Big moments in life are often affected by the little thoughts. Thoughts matter. Here are 4 articles that are thinking different about thinking.

The opportunities we seize, the solutions we find, and the risks we take are determined by what we notice versus what we don’t. Thoughts matter. Whether it’s inner speak or wild rhetoric, our thoughts and ideologies around thinking itself help us find freedom to express our dreams, doubts to constrict ourselves, solidarity within social circles, or violent discord and pitiful imbroglios within institutions. Legendary musician Sun Ra once stated, “Free your mind and your ass will follow.” Yet, even freeing the mind requires a level of discipline and constant study of what we believe we already know. Can better thoughts equal better communication? Here’s a curated list of 4 articles that are thinking different about thinking.

Evolution Prioritizes Surviving Over Thriving

Anxiety seems like a constant battle, but perhaps it’s not trying to be the enemy. This piece from The Conversation asserts that, “As it turns out, humans are wired to worry. Our brains are continually imagining futures that will meet our needs and things that could stand in the way of them. And sometimes any of those needs may be in conflict with each other.” The post looks at how our background thinking helped us worry enough to survive and why practices to ease the mind, such as yoga and guided meditation, are necessary for balance.

Is Personality > IQ When It Comes To Success?
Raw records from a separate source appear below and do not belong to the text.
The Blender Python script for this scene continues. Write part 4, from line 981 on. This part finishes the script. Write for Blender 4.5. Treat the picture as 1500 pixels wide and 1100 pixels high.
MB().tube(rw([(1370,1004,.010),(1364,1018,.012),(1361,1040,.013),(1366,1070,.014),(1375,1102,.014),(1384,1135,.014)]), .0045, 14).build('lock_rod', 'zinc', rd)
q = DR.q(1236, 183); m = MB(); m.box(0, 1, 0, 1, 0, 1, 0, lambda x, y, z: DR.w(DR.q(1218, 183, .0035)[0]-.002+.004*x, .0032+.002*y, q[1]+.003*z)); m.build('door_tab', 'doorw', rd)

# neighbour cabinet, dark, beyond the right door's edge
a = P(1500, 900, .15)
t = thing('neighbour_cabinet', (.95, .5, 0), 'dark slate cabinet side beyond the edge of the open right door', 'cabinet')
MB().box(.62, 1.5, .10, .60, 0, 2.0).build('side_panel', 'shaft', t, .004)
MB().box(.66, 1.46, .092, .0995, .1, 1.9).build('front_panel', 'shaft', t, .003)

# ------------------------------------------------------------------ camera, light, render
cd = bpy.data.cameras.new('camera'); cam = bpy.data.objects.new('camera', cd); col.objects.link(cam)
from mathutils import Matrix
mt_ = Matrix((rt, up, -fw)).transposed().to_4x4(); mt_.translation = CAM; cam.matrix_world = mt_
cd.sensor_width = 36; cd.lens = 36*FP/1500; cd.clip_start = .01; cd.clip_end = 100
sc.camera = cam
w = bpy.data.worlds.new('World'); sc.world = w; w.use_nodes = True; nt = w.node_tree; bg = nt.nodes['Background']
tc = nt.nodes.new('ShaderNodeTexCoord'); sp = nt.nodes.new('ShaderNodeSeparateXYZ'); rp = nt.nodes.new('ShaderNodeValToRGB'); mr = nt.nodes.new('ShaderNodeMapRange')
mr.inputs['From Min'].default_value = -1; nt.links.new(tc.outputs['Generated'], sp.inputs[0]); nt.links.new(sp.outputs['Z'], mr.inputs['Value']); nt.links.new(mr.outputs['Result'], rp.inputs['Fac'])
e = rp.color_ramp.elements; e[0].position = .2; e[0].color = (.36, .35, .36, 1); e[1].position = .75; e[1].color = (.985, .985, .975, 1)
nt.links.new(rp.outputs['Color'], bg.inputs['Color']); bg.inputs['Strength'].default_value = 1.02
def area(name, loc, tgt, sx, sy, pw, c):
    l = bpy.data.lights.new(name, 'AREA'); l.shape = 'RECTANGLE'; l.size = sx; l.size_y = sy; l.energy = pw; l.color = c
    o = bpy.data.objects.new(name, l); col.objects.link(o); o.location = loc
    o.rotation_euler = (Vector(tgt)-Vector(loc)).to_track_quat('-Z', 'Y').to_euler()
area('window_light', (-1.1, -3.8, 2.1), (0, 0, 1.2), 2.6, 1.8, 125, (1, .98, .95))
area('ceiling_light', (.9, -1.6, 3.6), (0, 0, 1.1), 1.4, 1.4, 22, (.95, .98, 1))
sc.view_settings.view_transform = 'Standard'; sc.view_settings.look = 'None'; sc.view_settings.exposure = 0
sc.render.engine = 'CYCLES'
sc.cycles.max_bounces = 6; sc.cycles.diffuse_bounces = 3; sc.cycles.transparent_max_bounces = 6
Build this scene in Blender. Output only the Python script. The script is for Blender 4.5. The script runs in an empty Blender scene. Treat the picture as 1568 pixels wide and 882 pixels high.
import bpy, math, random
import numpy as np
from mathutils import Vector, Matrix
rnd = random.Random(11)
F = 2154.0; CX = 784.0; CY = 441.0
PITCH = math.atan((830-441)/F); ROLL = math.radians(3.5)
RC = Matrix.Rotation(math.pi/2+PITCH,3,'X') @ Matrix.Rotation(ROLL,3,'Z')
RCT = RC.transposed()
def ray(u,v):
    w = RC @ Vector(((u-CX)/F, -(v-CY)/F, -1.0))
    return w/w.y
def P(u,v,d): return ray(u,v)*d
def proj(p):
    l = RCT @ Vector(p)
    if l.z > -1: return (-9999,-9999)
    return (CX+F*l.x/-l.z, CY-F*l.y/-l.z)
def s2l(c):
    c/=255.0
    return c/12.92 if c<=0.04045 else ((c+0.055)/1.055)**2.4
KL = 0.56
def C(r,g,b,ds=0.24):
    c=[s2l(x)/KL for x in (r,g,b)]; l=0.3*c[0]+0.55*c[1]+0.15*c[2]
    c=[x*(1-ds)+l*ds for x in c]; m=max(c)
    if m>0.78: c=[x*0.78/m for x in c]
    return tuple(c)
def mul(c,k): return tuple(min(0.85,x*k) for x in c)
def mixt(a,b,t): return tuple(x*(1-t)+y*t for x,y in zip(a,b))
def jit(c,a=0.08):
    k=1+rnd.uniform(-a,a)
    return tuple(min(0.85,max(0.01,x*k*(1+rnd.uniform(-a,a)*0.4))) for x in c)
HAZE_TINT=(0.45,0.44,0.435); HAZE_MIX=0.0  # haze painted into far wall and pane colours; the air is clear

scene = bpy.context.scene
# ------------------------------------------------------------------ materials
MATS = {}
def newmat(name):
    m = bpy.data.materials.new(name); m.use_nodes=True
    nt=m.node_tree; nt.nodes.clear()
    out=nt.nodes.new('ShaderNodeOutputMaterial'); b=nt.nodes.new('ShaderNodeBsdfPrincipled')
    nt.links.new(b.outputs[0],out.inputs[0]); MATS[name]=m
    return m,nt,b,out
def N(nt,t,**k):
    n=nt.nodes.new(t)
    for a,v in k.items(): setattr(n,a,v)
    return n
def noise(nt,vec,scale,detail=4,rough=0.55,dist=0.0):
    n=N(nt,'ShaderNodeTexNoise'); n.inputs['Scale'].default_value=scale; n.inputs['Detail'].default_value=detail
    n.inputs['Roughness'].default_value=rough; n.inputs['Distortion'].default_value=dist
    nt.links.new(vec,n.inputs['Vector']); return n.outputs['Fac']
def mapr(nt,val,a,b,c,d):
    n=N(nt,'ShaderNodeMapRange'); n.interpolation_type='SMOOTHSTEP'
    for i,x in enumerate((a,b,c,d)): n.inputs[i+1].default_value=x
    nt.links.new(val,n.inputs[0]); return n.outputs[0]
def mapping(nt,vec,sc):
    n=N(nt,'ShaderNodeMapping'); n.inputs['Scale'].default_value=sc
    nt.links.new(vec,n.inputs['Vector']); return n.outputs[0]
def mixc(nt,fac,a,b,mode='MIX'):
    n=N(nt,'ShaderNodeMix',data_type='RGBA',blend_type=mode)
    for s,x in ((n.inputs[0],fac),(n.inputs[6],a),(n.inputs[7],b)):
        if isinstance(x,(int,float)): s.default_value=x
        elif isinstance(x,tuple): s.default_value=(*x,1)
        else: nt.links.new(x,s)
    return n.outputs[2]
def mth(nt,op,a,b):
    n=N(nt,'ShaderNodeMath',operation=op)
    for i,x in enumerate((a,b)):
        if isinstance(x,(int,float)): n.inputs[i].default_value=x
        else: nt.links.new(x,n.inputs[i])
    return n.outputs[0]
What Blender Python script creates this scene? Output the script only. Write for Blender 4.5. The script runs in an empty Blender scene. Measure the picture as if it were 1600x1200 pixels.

Smarty pants. Empty pockets. Research suggests that a high IQ might not have as much bearing on a (financially) successful life as a conscientious personality does. Science is still having a hard time quantifying luck, but a paper by economist James Heckman suggests that diligence, perseverance and self-discipline are key factors to one’s human potential.

The Case for Abstraction

For a long time, art was strictly Realism. Until it wasn’t. The 21st century embraces abstract art to the extent of practically taking it for granted, but its ubiquity shouldn’t dampen its powerful lessons in how to think about the visual and invisible world. This piece from PBS bulletpoints important figures from different abstract movements and their goal to express the ineffable. For instance, Kandinsky’s art focused on the spiritual realms of emotion and consciousness, which go unseen but might be able to be painted nonetheless. Such interpretation is its own form of Realism. He claimed his art was quote, “…what the spectator lives or feels while under the effect of the form and color combinations of the picture”. Sonia Delauney illustrated a book of poetry that merged abstraction and typography. You can grab the full transcript of the PBS video here.

Minds of Our Own… Maybe

It’s a weird world we live in. We’re trying to figure out interstellar existence yet we still don’t really know what the mind is. We don’t fully grasp how our interior lives work, what consciousness is, and how it makes us uniquely human, for whatever that means. This New Yorker article starts looking at scientific theory around consciousness and weighs it against what it’s actually like to be alive. It asks questions about the metaphors and vocabulary being used to discuss knowledge, wisdom and information while pondering how these phrases are shaping and constraining the debate.